As palavras aqui encontradas apresentam mais ou menos o mesmo sentido dos vocábulos hebraicos. 

Anomia - É um ato contrário à lei. O termo grego anomia corresponderia ao nosso – ilegalidade. O primeiro verso que nos vem à mente é I João 3:4 – 

"Todo aquele que pratica o pecado, também transgride a lei : porque o pecado ê a transgressão da lei." 

Adikia - Em grego a palavra significa privação de justiça, transgressão da justiça. O Dicionário Grego de Arndt and Gingrich assim define αδικιϖα (adikia), "injustiça, transgressão, maldade, perversidade." 

I João 5:17 "Toda a injustiça (adikia) é pecado. 

Hamartia - Perder o alvo. Corresponde ao "Ratah" hebraico. É a palavra mais usada para pecado no Novo Testamento, aparecendo 173 vezes. Nas cartas paulinas ocorre 60 vezes. 

"Deve ser notado, que no Novo Testamento hamartia não descreve um definido ato de pecado, mas sim um estado, do qual provém o ato pecaminoso." 

"Esta palavra é usada no Novo Testamento para expressar o pecado em geral ou em particular uma ofensa que se comete contra Deus, destacando a culpabilidade que esta produz sobre a pessoa que a comete. Surgem três tipos de hamartia: 

O pecado como ato individual (Atos 2:38; 3:l9; I Tim. 5:22; Apoc. 1:5; 18:4; Heb. 1:3; 2:17; 5:1). 

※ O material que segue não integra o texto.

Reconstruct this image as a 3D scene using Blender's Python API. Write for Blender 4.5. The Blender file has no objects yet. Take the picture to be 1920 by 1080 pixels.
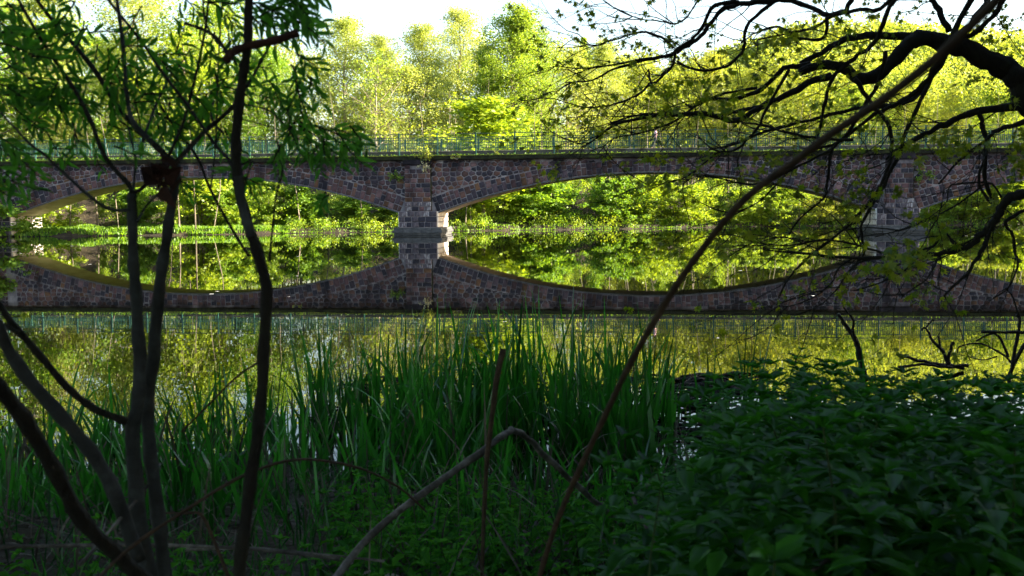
import bpy, math, random
import numpy as np
from mathutils import Matrix, Vector
R = math.radians
S = bpy.context.scene
COL = S.collection
random.seed(7); rng = np.random.default_rng(7)

# ---------------------------------------------------------------- camera, sky, sun
FPX = 1867.0                       # focal length in pixels of the 1920 px wide photograph (35 mm lens)
CAM = Vector((0, 0, 1.88)); PITCH = math.atan(145/FPX); ROLL = -0.0070
cd = bpy.data.cameras.new('camera'); cam = bpy.data.objects.new('camera', cd); COL.objects.link(cam)
CM = Matrix.Rotation(R(90)-PITCH, 4, 'X') @ Matrix.Rotation(ROLL, 4, 'Z')
cam.matrix_world = Matrix.Translation(CAM) @ CM
cd.sensor_width = 36; cd.lens = 36*FPX/1920; cd.clip_start = .05; cd.clip_end = 3000
cd.dof.use_dof = True; cd.dof.focus_distance = 60; cd.dof.aperture_fstop = 6.3
S.camera = cam
SUN_EL, SUN_AZ = R(20), R(4)       # azimuth measured from +X towards +Y
w = bpy.data.worlds.new('World'); S.world = w; w.use_nodes = True
nt = w.node_tree; nt.nodes.clear()
sky = nt.nodes.new('ShaderNodeTexSky'); sky.sky_type = 'NISHITA'; sky.sun_disc = False
sky.sun_elevation = SUN_EL; sky.sun_rotation = math.pi/2 - SUN_AZ
sky.air_density = 1.2; sky.dust_density = 2.5; sky.ozone_density = 1.0; sky.altitude = 200
bg = nt.nodes.new('ShaderNodeBackground'); bg.inputs[1].default_value = 0.073
wo = nt.nodes.new('ShaderNodeOutputWorld')
nt.links.new(sky.outputs[0], bg.inputs[0]); nt.links.new(bg.outputs[0], wo.inputs[0])
sl = bpy.data.lights.new('sun', 'SUN'); sl.energy = 5.0; sl.angle = R(.5); sl.color = (1, .88, .68)
so = bpy.data.objects.new('sun', sl); COL.objects.link(so)
sd = Vector((math.cos(SUN_AZ)*math.cos(SUN_EL), math.sin(SUN_AZ)*math.cos(SUN_EL), math.sin(SUN_EL)))
so.rotation_euler = sd.to_track_quat('Z', 'Y').to_euler(); so.location = (0, 0, 60)
S.view_settings.view_transform = 'Standard'; S.view_settings.look = 'None'
S.view_settings.exposure = 2.8; S.view_settings.gamma = 1
S.render.engine = 'CYCLES'
cy = S.cycles
cy.max_bounces = 6; cy.diffuse_bounces = 3; cy.glossy_bounces = 3; cy.transmission_bounces = 4; cy.transparent_max_bounces = 4
cy.caustics_reflective = False; cy.caustics_refractive = False
cy.use_denoising = True; cy.use_adaptive_sampling = True; cy.adaptive_threshold = .02
cy.sample_clamp_indirect = 6

def P(px, py, Y):
    """world point seen at photo pixel (px, py) at distance Y in front of the camera"""
    d = CM.to_3x3() @ Vector(((px-960)/FPX, (540-py)/FPX, -1)); return CAM + d*(Y/d.y)

# ---------------------------------------------------------------- helpers
def tag(o, label=None, cat=None, group=None, kind=None):
    if label: o['label'] = label
    if cat: o['category'] = cat
    if group: o['group'] = group
    if kind: o['kind'] = kind
    return o
def empty(name, loc=(0, 0, 0), rz=0, parent=None):
    o = bpy.data.objects.new(name, None); COL.objects.link(o); o.location = loc; o.rotation_euler = (0, 0, rz)
    o.empty_display_size = .2
    if parent: o.parent = parent
    return o
def link(name, me, parent=None, loc=None):
    o = bpy.data.objects.new(name, me); COL.objects.link(o)
    if parent: o.parent = parent
    if loc is not None: o.location = loc
    return o
def npmesh(name, V, F, mats, rnd=None, midx=None, smooth=False):
    """mesh from numpy: V (n,3); F list of faces or (m,k) array"""
    me = bpy.data.meshes.new(name)
    if isinstance(F, np.ndarray):
        m, k = F.shape
        me.vertices.add(len(V)); me.vertices.foreach_set('co', np.asarray(V, np.float32).ravel())
        me.loops.add(m*k); me.loops.foreach_set('vertex_index', F.astype(np.int32).ravel())
        me.polygons.add(m); me.polygons.foreach_set('loop_start', np.arange(0, m*k, k, dtype=np.int32))
        me.polygons.foreach_set('loop_total', np.full(m, k, np.int32))
        me.update(calc_edges=True)
    else:
        me.from_pydata([tuple(v) for v in V], [], F)
    for mt in (mats if isinstance(mats, (list, tuple)) else [mats]): me.materials.append(mt)
    nf = len(me.polygons)
    if rnd is not None:
        a = me.attributes.new('rnd', 'FLOAT', 'FACE'); a.data.foreach_set('value', np.asarray(rnd, np.float32)[:nf])
    if midx is not None: me.polygons.foreach_set('material_index', np.asarray(midx, np.int32))
    if smooth: me.polygons.foreach_set('use_smooth', np.ones(nf, bool))
    me.update(); return me
class MB:
    def __init__(s): s.V = []; s.F = []; s.M = []
    def poly(s, vs, fs, m=0):
        b = len(s.V); s.V += [tuple(v) for v in vs]; s.F += [tuple(i+b for i in f) for f in fs]; s.M += [m]*len(fs)
    def box(s, a, b, m=0):
        x0, y0, z0 = a; x1, y1, z1 = b
        s.poly([(x0,y0,z0),(x1,y0,z0),(x1,y1,z0),(x0,y1,z0),(x0,y0,z1),(x1,y0,z1),(x1,y1,z1),(x0,y1,z1)],
               [(0,3,2,1),(4,5,6,7),(0,1,5,4),(1,2,6,5),(2,3,7,6),(3,0,4,7)], m)
    def tube(s, pts, rad, n=6, m=0, cap=True):
        pts = [Vector(p) for p in pts]
        if not hasattr(rad, '__len__'): rad = [rad]*len(pts)
        vs = []; up = None
        for i, p in enumerate(pts):
            t = (pts[min(i+1, len(pts)-1)]-pts[max(i-1, 0)])
            if t.length < 1e-9: t = Vector((0, 0, 1))
            t.normalize()
            if up is None:
                up = Vector((0, 0, 1)) if abs(t.z) < .9 else Vector((1, 0, 0))
            a = up - t*up.dot(t)
            if a.length < 1e-4: a = t.orthogonal()
            a.normalize(); up = a; b = t.cross(a)
            for k in range(n):
                an = 2*math.pi*k/n; vs.append(p + (a*math.cos(an)+b*math.sin(an))*rad[i])
        fs = [(i*n+k, i*n+(k+1) % n, (i+1)*n+(k+1) % n, (i+1)*n+k) for i in range(len(pts)-1) for k in range(n)]
        if cap: fs += [tuple(range(n-1, -1, -1)), tuple((len(pts)-1)*n+k for k in range(n))]
        s.poly(vs, fs, m)
    def build(s, name, mats, parent=None, smooth=False, loc=None):
        me = npmesh(name, s.V, s.F, mats, midx=s.M, smooth=smooth)
        return link(name, me, parent, loc)

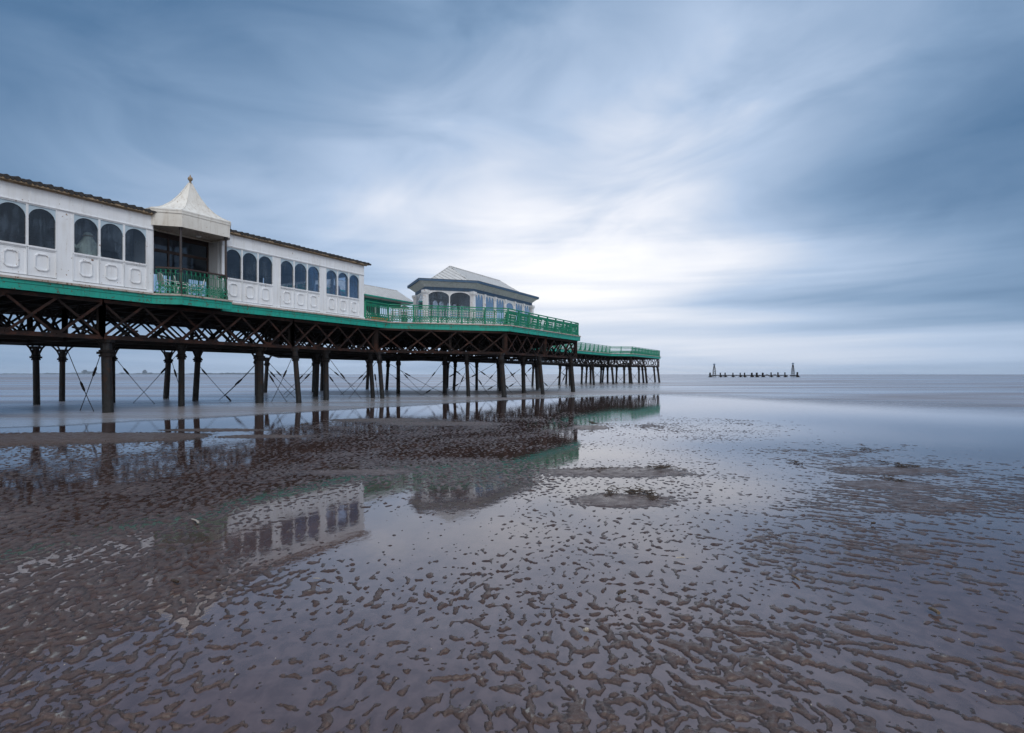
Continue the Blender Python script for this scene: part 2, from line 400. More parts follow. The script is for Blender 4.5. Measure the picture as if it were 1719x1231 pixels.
# how far the sand stands above (+) or below (-) the pools, surveyed at spots on the beach
SURV = [  # px, py, level, ripple amount
 (60, 790, -0.13, 0.90), (140, 775, -0.15, 0.90), (300, 780, -0.21, 0.90), (450, 760, -0.19, 0.90), (220, 830, 0.24, 0.90), (400, 830, 0.13, 1.00), (150, 880, 0.21, 0.90), (180, 935, 0.32, 0.90), (60, 900, 0.27, 1.00),
 (330, 880, 0.05, 1.00), (440, 850, -0.06, 1.00), (540, 815, 0.18, 0.80), (560, 860, -0.65, 0.90), (500, 880, -0.50, 1.00), (590, 850, -0.70, 0.90), (300, 920, -0.04, 1.00), (450, 910, -0.15, 1.00), (560, 915, -0.40, 1.00), (230, 970, 0.23, 1.00), (380, 960, 0.18, 1.00),
 (150, 1010, 0.23, 1.00), (40, 1030, 0.18, 1.10), (300, 1020, -0.37, 1.10), (450, 990, -0.17, 1.10), (250, 1080, -0.22, 1.20), (120, 1180, -0.12, 1.20), (430, 1070, -0.52, 1.20),
 (600, 860, -0.55, 0.90), (650, 900, -0.85, 0.90), (720, 880, -0.95, 0.90), (620, 1000, -0.32, 1.20), (760, 930, -0.60, 1.00), (700, 1060, -0.32, 1.30), (850, 1050, -0.32, 1.30), (780, 1000, -0.32, 1.20),
 (600, 1180, -0.32, 1.30), (900, 1180, -0.22, 1.30), (950, 1080, -0.12, 1.30), (900, 960, -0.27, 1.20), (1000, 980, -0.32, 1.20), (1100, 1060, -0.17, 1.30), (1050, 900, -0.40, 1.00),
 (840, 860, -0.50, 0.90), (900, 830, -0.35, 0.80), (940, 870, -0.30, 0.90), (780, 840, 0.00, 0.90), (700, 830, -0.10, 0.90), (860, 800, 0.30, 0.80), (700, 800, .25, .8),
 (550, 790, .3, .7), (620, 790, .35, .6), (600, 750, -0.16, 0.90), (700, 740, -0.02, 0.90), (800, 740, -0.07, 0.90), (900, 730, -0.02, 0.90), (700, 715, -0.02, 0.80), (850, 705, -0.12, 0.80), (950, 700, -0.12, 0.70), (1050, 695, -0.30, 0.60),
 (950, 760, -0.22, 0.80), (1000, 740, -0.45, 0.70), (1000, 770, -0.30, 0.70), (1100, 740, -0.28, 0.70), (1200, 750, -0.13, 0.70), (1120, 715, -0.08, 0.70), (1250, 715, -0.08, 0.70), (1400, 720, -0.38, 0.60), (1550, 730, -0.48, 0.50), (1680, 740, -0.48, 0.50),
 (1300, 780, -0.08, 0.70), (1450, 770, -0.08, 0.70), (1580, 780, -0.18, 0.70), (1200, 800, -0.23, 0.70), (1300, 840, -0.18, 0.80), (1450, 830, 0.12, 0.70), (1550, 820, 0.37, 0.60), (1500, 880, -0.08, 0.90), (1600, 900, -0.28, 0.90),
 (1200, 870, -0.23, 0.80), (1150, 930, -0.40, 0.90), (1300, 930, -0.18, 0.90), (1450, 950, -0.05, 1.00), (1250, 1000, -0.15, 1.00), (1400, 1030, -0.25, 1.00), (1560, 1020, -0.40, 1.00), (1200, 1080, 0.05, 1.20), (1350, 1090, -0.10, 1.20), (1500, 1090, -0.15, 1.20), (1660, 1000, -0.20, 1.00), (1600, 1180, -0.10, 1.20), (1250, 1180, 0.00, 1.20),
 (560, 700, -0.25, 0.50), (480, 705, -0.40, 0.40), (400, 715, -0.50, 0.40), (620, 690, -0.90, 0.30), (750, 690, -0.30, 0.60), (500, 725, 0.10, 0.60), (620, 715, 0.15, 0.50), (340, 715, -0.30, 0.40), (1300, 690, -0.70, 0.50), (900, 685, -0.40, 0.50), (1050, 680, -0.50, 0.50), (1200, 685, -0.70, 0.50), (1450, 705, -0.55, 0.50), (1600, 712, -0.50, 0.50)]
BARS = [  # sand bars: px centre, py centre, half px, half py, height
 (215, 734, 115, 8.0, 1.6), (60, 736, 120, 10, 1.6), (350, 722, 90, 2.6, 1.0), (1035, 793, 105, 7, 1.7), (1045, 841, 78, 11, 1.7), (600, 793, 70, 4, .8), (990, 718, 26, 3.0, 1.4), (640, 705, 80, 2.5, .9), (1500, 790, 80, 5, .9), (1480, 815, 70, 8, .6), (430, 733, 80, 3, .7), (740, 711, 90, 3.0, .8)]
def survey(X, Y):
    """smooth level and ripple fields from the surveyed spots (metric: bearing and log distance from the origin)"""
    bx = CX + F * X / Y; ly = np.log(np.maximum(Y, .5))
    num = np.zeros_like(X); na = np.zeros_like(X); den = np.full_like(X, 1e-9)
    for px, py, c_, a_ in SURV:
        l0 = math.log(F * CAMH / (py - HY))
        w_ = np.exp(-(((bx - px) / 75) ** 2 + ((ly - l0) / .11) ** 2) * .5) + 1e-4 / (1 + ((bx - px) / 75) ** 2 + ((ly - l0) / .11) ** 2) ** 2
        num += w_ * c_; na += w_ * a_; den += w_
    c_ = num / den; a_ = na / den; bar = np.zeros_like(X)
    for px, py, hx, hy, k in BARS:
        y0 = F * CAMH / (py - HY); x0 = (px - CX) / F * y0
        ry = .5 * (F * CAMH / (py - hy - HY) - F * CAMH / (py + hy - HY)); rx = hx / F * y0
        q = ((X - x0) / rx) ** 2 + ((Y - y0) / ry) ** 2
        e = np.exp(-(q ** 1.5) * .8); bar = np.maximum(bar, e * min(1, k / 1.4))
    return c_, a_ * (1 - .75 * bar), bar

def sand_height(X, Y):
    wx = X + .06 * vnoise(X / .45, Y / .45, 3) + .018 * vnoise(X / .12, Y / .12, 4)
    wy = Y + .09 * vnoise(X / .45, Y / .5, 5) + .02 * vnoise(X / .11, Y / .11, 6)
    def crest(a, c):
        return .92 * vnoise(a / .059, c / .082, 11) + .28 * vnoise(a / .030, c / .038, 13) + .22 * (np.maximum(1 - 2.2 * np.abs(vnoise(a / .17, c / .15, 15)), 0) ** 1.5 - .28)
    r = crest(wx, wy)
    r = crest(wx - .012 * r, wy + .045 * np.clip(r, -1, 1.2))        # steep on one side, gentle on the other
    al = X * .836 - Y * .549; ac = X * .549 + Y * .836; sideways = 1 / (1 + np.exp(-(X - .42 * Y + .2) * 3))
    rd = .75 * vnoise(al / .40 + .3 * vnoise(X / .5, Y / .5, 41), ac / .085, 42) + .4 * vnoise(al / .16, ac / .05, 43)
    r = r * (1 - .45 * sideways) + rd * .75 * sideways
    r = r + .12 * vnoise(X / .024, Y / .024, 14)
    lev, amp, bar = survey(X, Y)
    big = .30 * vnoise(X / 1.6, Y / 1.4, 21) + .2 * vnoise(X / .6, Y / .6, 22)
    lev = np.where(lev > 0, lev * .42, lev * .75) - .10 * np.clip((Y - 5) / 3, 0, 1) + .02 * np.clip((4.6 - Y) / 1.2, 0, 1)
    h = .024 * (lev + 1.0 * bar + big * (1 - bar) * .55 + r * amp * .85)
    h = np.where(h > 0, .018 * (np.maximum(h, 1e-9) / .018) ** .68, h)            # crests rise steeply from the water, then round off
    h = h + np.where(h > .003, .0022 * vnoise(X / .016, Y / .02, 17) + .003 * vnoise(X / .04, Y / .035, 18), 0) * np.clip(1.4 - Y / 9, 0, 1)
    return h

def shore(b):                   # depth of the water's edge along a bearing (photo column)
    pts = [(-400, 726), (0, 721), (128, 716), (300, 706), (450, 698), (610, 688), (760, 679), (900, 671), (1020, 667), (1110, 666), (1200, 671), (1300, 679), (1400, 687), (1500, 694), (1591, 699), (1719, 706), (2100, 720)]
    return np.interp(b, [p[0] for p in pts], [F * CAMH / (p[1] - HY) for p in pts])

def sheet(name, X, Y, Z, m, attr=None, smooth=True):
    nr, nc = X.shape; me = bpy.data.meshes.new(name)
    co = np.empty((nr * nc, 3), np.float32); co[:, 0] = X.ravel(); co[:, 1] = Y.ravel(); co[:, 2] = Z.ravel()
    i = np.arange(nr * nc).reshape(nr, nc)
    q = np.stack([i[:-1, :-1], i[:-1, 1:], i[1:, 1:], i[1:, :-1]], -1).reshape(-1, 4)
    me.vertices.add(nr * nc); me.vertices.foreach_set('co', co.ravel())
    me.loops.add(q.size); me.loops.foreach_set('vertex_index', q.ravel().astype(np.int32))
    me.polygons.add(len(q)); me.polygons.foreach_set('loop_start', np.arange(0, q.size, 4, dtype=np.int32))
    me.update(calc_edges=True)
    me.polygons.foreach_set('use_smooth', np.full(len(q), smooth))
    if attr is not None:
        a = me.attributes.new('thin', 'FLOAT', 'POINT'); a.data.foreach_set('value', attr.ravel().astype(np.float32))
    me.materials.append(MATS[m]); o_ = bpy.data.objects.new(name, me); C.objects.link(o_); return o_

rows = [1.3]
while rows[-1] < 62:
    r_ = rows[-1]; rows.append(r_ + min(max(r_ * r_ / 800, .004), .027 if r_ < 18 else (.04 if r_ < 28 else .09)))
rr = np.array(rows); th = np.arange(-math.radians(60), math.radians(60), .0023)
R_, T_ = np.meshgrid(rr, th, indexing='ij'); GX = R_ * np.sin(T_); GY = R_ * np.cos(T_)
hz = sand_height(GX, GY)
sh = shore(CX + F * GX / GY); k_ = np.clip((GY - sh * .97) / (sh * .2), 0, 1); hz = hz * (1 - k_) - k_ * .08
tag(sheet('beach_sand', GX, GY, hz, 'wet_sand'), kind='structure')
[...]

Como expressão que descreve a natureza corrupta do homem e sua hostilidade contra Deus, a qual se apresenta em formas como: ter pecado (João 9:41; 15:22,24; 19:11; I João1:8), temos pecado (I João 3:5) e morrer no pecado (João 8:21,24; 9:34; 1 Cor. 15:17), conhecimento do pecado (Rom. 3:20), permanecer no pecado (Rom. 5:13,20; 6:1 ), corpo de pecado (Rom. 6:6), carne pecaminosa (Rom. 8:3). 

Como pecado em sentido geral que entrou no mundo por um homem (Rom. 5:12), que se torna visível pela existência da lei (Rom. 7:7-9), engana ao homem (Rom. 7:11; Heb. 3:13), assedia-o (Heb. 12:1), habita nele (Rom. 7:17,20), desperta-lhe as paixões pecaminosas (Rom. 7:5) e toda sorte de concupiscência (Rom. 7:8). Todos os homens estão debaixo do pecado (Rom. 3:9; Gál. 3:22) ao qual são vendidos como escravos (Rom. 6:16,20; 7:14; João 8:34; Gál. 2:.17) para servi-lo (Rom. 6:6) de acordo com a sua lei (Rom. 7:23) e para receber seu salário (Rom. 6:23), que é a morte (Rom. 5:21; 7:11; Tiago 1:15)." 8 

Asébeia - É o pecado que separa o homem de Deus. É usada apenas 6 vezes no Novo Testamento e pode ser traduzida por impiedade, perversidade, pecado. Quem comete este pecado afasta-se de Deus. 


Diferença Entre Pecado e Pecados


Alguns comentaristas querem fazer nítida distinção entre pecado no singular (hamartia - estado), e pecados no plural (paraptoma - passos em falso). 

Pensemos nas seguintes afirmações: 

"Pecado é caráter; pecados são conduta. Pecado é centro; pecados são circunferência. Pecado é raiz; pecados são frutos. Pecado é o produtor; pecados são o produto. Pecado é natureza; pecados são manifestações. Pecado é fonte; pecados são o fluxo. Pecado é o que somos; pecados são o que temos feito... Deus abomina o pecado com uma santa indignação."9 


Calvino assim se expressou sobre o pecado: 

"O pecado, nesta vida, produz os tormentos de uma consciência acusadora; na vida futura, os tormentos da morte. Agora podemos colher o fruto da justiça, a saber, a santidade; e a nossa esperança firme e que, no futuro, colheremos a vida eterna. Essas bênçãos, a menos que sejamos embotados além de toda a medida, deveriam gerar em nossa mente o ódio e o horror ao pecado, como também o amor e o desejo pela justiça." 


Referências: 


O Novo Testamento Interpretado Versículo por Versículo, vol. VI, pág. 16. 

Signs of the Times, 18 de dezembro de 1893. 

Review and Herald, 14 de setembro de 1897. 

Grande Conflito, pág. 493. 

Idem, pág. 492. 

Estudos no Livro dos Salmos, págs. 98 e 99, Kyle M. Yates. 

William Barclay, New Testament Words, pág, 119. 

Mário Veloso. O Homem uma Pessoa Vivente, págs. 88 e 89. 

C. N. Keen - A Doutrina do Pecado, pág. 7.